> _PROBLEM TO WORK ON_: Copy every line of the material below word for word.

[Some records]
◆ ◆ ◆ ◆ ◆ ◆ ◆

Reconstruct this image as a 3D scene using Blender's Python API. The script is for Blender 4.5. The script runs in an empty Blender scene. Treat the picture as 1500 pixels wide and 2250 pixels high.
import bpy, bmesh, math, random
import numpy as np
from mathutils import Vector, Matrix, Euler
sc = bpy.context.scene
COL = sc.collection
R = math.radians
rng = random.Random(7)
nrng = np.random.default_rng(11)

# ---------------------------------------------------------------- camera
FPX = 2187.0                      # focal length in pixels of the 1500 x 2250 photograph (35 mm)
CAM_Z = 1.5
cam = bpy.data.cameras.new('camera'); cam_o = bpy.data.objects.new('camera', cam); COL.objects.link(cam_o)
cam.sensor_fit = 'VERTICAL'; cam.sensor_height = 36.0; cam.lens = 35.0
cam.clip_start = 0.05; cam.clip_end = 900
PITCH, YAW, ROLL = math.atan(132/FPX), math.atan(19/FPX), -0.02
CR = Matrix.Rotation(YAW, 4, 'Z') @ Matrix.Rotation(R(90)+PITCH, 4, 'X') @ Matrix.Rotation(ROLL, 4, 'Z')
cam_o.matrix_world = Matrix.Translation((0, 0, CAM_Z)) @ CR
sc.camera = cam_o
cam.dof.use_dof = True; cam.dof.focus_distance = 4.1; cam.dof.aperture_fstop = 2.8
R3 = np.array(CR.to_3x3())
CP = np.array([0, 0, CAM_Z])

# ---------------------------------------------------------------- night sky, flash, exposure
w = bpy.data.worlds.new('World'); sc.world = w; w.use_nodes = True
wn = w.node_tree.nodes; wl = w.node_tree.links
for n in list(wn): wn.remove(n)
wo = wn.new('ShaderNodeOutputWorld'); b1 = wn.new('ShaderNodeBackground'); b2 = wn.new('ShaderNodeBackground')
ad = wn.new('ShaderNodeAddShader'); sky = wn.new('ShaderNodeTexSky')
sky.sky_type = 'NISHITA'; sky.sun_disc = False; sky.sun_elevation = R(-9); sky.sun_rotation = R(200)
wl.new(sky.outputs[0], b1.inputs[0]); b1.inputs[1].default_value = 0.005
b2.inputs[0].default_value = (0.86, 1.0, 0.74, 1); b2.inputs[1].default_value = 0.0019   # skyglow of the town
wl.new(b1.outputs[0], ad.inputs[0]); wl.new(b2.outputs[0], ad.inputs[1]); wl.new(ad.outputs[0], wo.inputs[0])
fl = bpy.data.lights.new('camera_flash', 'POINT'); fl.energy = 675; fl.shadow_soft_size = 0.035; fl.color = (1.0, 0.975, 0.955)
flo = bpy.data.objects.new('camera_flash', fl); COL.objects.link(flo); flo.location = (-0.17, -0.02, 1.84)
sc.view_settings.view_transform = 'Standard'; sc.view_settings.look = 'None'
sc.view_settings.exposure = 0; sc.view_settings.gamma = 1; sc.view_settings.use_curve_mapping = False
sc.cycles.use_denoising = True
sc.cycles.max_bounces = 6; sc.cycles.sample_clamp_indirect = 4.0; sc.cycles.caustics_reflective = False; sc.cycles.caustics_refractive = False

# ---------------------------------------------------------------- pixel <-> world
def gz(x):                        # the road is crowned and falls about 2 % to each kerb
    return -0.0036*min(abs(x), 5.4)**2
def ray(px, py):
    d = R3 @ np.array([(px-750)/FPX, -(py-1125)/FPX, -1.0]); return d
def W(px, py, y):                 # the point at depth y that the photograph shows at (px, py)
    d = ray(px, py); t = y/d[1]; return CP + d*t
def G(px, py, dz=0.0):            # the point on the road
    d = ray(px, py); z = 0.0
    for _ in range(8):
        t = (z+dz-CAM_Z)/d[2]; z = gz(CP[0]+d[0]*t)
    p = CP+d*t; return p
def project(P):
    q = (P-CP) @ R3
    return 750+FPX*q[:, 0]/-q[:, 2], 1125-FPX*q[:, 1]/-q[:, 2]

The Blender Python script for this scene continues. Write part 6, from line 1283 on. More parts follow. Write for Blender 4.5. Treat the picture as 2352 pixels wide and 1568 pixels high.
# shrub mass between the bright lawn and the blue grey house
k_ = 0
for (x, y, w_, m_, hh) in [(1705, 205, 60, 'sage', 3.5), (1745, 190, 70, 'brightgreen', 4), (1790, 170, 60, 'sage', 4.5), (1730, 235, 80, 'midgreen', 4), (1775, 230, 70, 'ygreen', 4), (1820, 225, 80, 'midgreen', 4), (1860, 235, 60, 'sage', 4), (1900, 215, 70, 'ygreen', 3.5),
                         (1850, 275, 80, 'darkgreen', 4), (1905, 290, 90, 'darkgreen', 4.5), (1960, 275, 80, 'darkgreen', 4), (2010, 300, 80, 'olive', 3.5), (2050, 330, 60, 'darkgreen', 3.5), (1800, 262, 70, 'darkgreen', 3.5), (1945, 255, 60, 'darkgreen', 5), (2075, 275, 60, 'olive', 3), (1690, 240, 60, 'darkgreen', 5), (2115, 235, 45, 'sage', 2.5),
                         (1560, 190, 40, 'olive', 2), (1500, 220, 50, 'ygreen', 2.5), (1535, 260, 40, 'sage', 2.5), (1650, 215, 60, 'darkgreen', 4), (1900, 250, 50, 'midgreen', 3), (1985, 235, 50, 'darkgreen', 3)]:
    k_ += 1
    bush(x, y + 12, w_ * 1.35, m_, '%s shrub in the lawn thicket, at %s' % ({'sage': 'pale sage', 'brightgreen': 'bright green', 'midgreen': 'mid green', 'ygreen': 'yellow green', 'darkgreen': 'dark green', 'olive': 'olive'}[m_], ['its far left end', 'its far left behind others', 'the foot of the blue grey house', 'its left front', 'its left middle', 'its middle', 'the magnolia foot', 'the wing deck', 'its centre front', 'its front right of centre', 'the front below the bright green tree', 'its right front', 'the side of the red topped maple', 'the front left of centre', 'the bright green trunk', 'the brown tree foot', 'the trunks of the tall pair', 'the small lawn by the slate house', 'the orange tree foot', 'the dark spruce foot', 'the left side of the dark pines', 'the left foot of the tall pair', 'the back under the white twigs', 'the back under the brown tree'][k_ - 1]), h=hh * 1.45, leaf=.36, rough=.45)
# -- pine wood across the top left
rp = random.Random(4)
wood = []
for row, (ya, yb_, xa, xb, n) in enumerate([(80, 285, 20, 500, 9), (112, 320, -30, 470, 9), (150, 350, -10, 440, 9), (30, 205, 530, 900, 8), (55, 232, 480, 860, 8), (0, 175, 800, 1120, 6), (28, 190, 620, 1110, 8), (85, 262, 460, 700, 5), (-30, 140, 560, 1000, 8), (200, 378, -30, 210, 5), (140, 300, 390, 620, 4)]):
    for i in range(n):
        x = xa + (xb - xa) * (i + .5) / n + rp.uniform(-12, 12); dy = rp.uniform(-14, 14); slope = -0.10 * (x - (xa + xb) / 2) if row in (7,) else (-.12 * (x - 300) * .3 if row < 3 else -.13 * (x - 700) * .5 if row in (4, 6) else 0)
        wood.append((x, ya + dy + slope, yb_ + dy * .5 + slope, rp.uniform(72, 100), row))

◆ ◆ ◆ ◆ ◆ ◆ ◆

> _ANSWER FOR THE TASK_:
Reconstruct this image as a 3D scene using Blender's Python API. The script is for Blender 4.5. The script runs in an empty Blender scene. Treat the picture as 1500 pixels wide and 2250 pixels high.
import bpy, bmesh, math, random
import numpy as np
from mathutils import Vector, Matrix, Euler
sc = bpy.context.scene
COL = sc.collection
R = math.radians
rng = random.Random(7)
nrng = np.random.default_rng(11)

# ---------------------------------------------------------------- camera
FPX = 2187.0                      # focal length in pixels of the 1500 x 2250 photograph (35 mm)
CAM_Z = 1.5
cam = bpy.data.cameras.new('camera'); cam_o = bpy.data.objects.new('camera', cam); COL.objects.link(cam_o)
cam.sensor_fit = 'VERTICAL'; cam.sensor_height = 36.0; cam.lens = 35.0
cam.clip_start = 0.05; cam.clip_end = 900
PITCH, YAW, ROLL = math.atan(132/FPX), math.atan(19/FPX), -0.02
CR = Matrix.Rotation(YAW, 4, 'Z') @ Matrix.Rotation(R(90)+PITCH, 4, 'X') @ Matrix.Rotation(ROLL, 4, 'Z')
cam_o.matrix_world = Matrix.Translation((0, 0, CAM_Z)) @ CR
sc.camera = cam_o
cam.dof.use_dof = True; cam.dof.focus_distance = 4.1; cam.dof.aperture_fstop = 2.8
R3 = np.array(CR.to_3x3())
CP = np.array([0, 0, CAM_Z])

# ---------------------------------------------------------------- night sky, flash, exposure
w = bpy.data.worlds.new('World'); sc.world = w; w.use_nodes = True
wn = w.node_tree.nodes; wl = w.node_tree.links
for n in list(wn): wn.remove(n)
wo = wn.new('ShaderNodeOutputWorld'); b1 = wn.new('ShaderNodeBackground'); b2 = wn.new('ShaderNodeBackground')
ad = wn.new('ShaderNodeAddShader'); sky = wn.new('ShaderNodeTexSky')
sky.sky_type = 'NISHITA'; sky.sun_disc = False; sky.sun_elevation = R(-9); sky.sun_rotation = R(200)
wl.new(sky.outputs[0], b1.inputs[0]); b1.inputs[1].default_value = 0.005
b2.inputs[0].default_value = (0.86, 1.0, 0.74, 1); b2.inputs[1].default_value = 0.0019   # skyglow of the town
wl.new(b1.outputs[0], ad.inputs[0]); wl.new(b2.outputs[0], ad.inputs[1]); wl.new(ad.outputs[0], wo.inputs[0])
fl = bpy.data.lights.new('camera_flash', 'POINT'); fl.energy = 675; fl.shadow_soft_size = 0.035; fl.color = (1.0, 0.975, 0.955)
flo = bpy.data.objects.new('camera_flash', fl); COL.objects.link(flo); flo.location = (-0.17, -0.02, 1.84)
sc.view_settings.view_transform = 'Standard'; sc.view_settings.look = 'None'
sc.view_settings.exposure = 0; sc.view_settings.gamma = 1; sc.view_settings.use_curve_mapping = False
sc.cycles.use_denoising = True
sc.cycles.max_bounces = 6; sc.cycles.sample_clamp_indirect = 4.0; sc.cycles.caustics_reflective = False; sc.cycles.caustics_refractive = False

# ---------------------------------------------------------------- pixel <-> world
def gz(x):                        # the road is crowned and falls about 2 % to each kerb
    return -0.0036*min(abs(x), 5.4)**2
def ray(px, py):
    d = R3 @ np.array([(px-750)/FPX, -(py-1125)/FPX, -1.0]); return d
def W(px, py, y):                 # the point at depth y that the photograph shows at (px, py)
    d = ray(px, py); t = y/d[1]; return CP + d*t
def G(px, py, dz=0.0):            # the point on the road
    d = ray(px, py); z = 0.0
    for _ in range(8):
        t = (z+dz-CAM_Z)/d[2]; z = gz(CP[0]+d[0]*t)
    p = CP+d*t; return p
def project(P):
    q = (P-CP) @ R3
    return 750+FPX*q[:, 0]/-q[:, 2], 1125-FPX*q[:, 1]/-q[:, 2]

The Blender Python script for this scene continues. Write part 6, from line 1283 on. More parts follow. Write for Blender 4.5. Treat the picture as 2352 pixels wide and 1568 pixels high.
# shrub mass between the bright lawn and the blue grey house
k_ = 0
for (x, y, w_, m_, hh) in [(1705, 205, 60, 'sage', 3.5), (1745, 190, 70, 'brightgreen', 4), (1790, 170, 60, 'sage', 4.5), (1730, 235, 80, 'midgreen', 4), (1775, 230, 70, 'ygreen', 4), (1820, 225, 80, 'midgreen', 4), (1860, 235, 60, 'sage', 4), (1900, 215, 70, 'ygreen', 3.5),
                         (1850, 275, 80, 'darkgreen', 4), (1905, 290, 90, 'darkgreen', 4.5), (1960, 275, 80, 'darkgreen', 4), (2010, 300, 80, 'olive', 3.5), (2050, 330, 60, 'darkgreen', 3.5), (1800, 262, 70, 'darkgreen', 3.5), (1945, 255, 60, 'darkgreen', 5), (2075, 275, 60, 'olive', 3), (1690, 240, 60, 'darkgreen', 5), (2115, 235, 45, 'sage', 2.5),
                         (1560, 190, 40, 'olive', 2), (1500, 220, 50, 'ygreen', 2.5), (1535, 260, 40, 'sage', 2.5), (1650, 215, 60, 'darkgreen', 4), (1900, 250, 50, 'midgreen', 3), (1985, 235, 50, 'darkgreen', 3)]:
    k_ += 1
    bush(x, y + 12, w_ * 1.35, m_, '%s shrub in the lawn thicket, at %s' % ({'sage': 'pale sage', 'brightgreen': 'bright green', 'midgreen': 'mid green', 'ygreen': 'yellow green', 'darkgreen': 'dark green', 'olive': 'olive'}[m_], ['its far left end', 'its far left behind others', 'the foot of the blue grey house', 'its left front', 'its left middle', 'its middle', 'the magnolia foot', 'the wing deck', 'its centre front', 'its front right of centre', 'the front below the bright green tree', 'its right front', 'the side of the red topped maple', 'the front left of centre', 'the bright green trunk', 'the brown tree foot', 'the trunks of the tall pair', 'the small lawn by the slate house', 'the orange tree foot', 'the dark spruce foot', 'the left side of the dark pines', 'the left foot of the tall pair', 'the back under the white twigs', 'the back under the brown tree'][k_ - 1]), h=hh * 1.45, leaf=.36, rough=.45)
# -- pine wood across the top left
rp = random.Random(4)
wood = []
for row, (ya, yb_, xa, xb, n) in enumerate([(80, 285, 20, 500, 9), (112, 320, -30, 470, 9), (150, 350, -10, 440, 9), (30, 205, 530, 900, 8), (55, 232, 480, 860, 8), (0, 175, 800, 1120, 6), (28, 190, 620, 1110, 8), (85, 262, 460, 700, 5), (-30, 140, 560, 1000, 8), (200, 378, -30, 210, 5), (140, 300, 390, 620, 4)]):
    for i in range(n):
        x = xa + (xb - xa) * (i + .5) / n + rp.uniform(-12, 12); dy = rp.uniform(-14, 14); slope = -0.10 * (x - (xa + xb) / 2) if row in (7,) else (-.12 * (x - 300) * .3 if row < 3 else -.13 * (x - 700) * .5 if row in (4, 6) else 0)
        wood.append((x, ya + dy + slope, yb_ + dy * .5 + slope, rp.uniform(72, 100), row))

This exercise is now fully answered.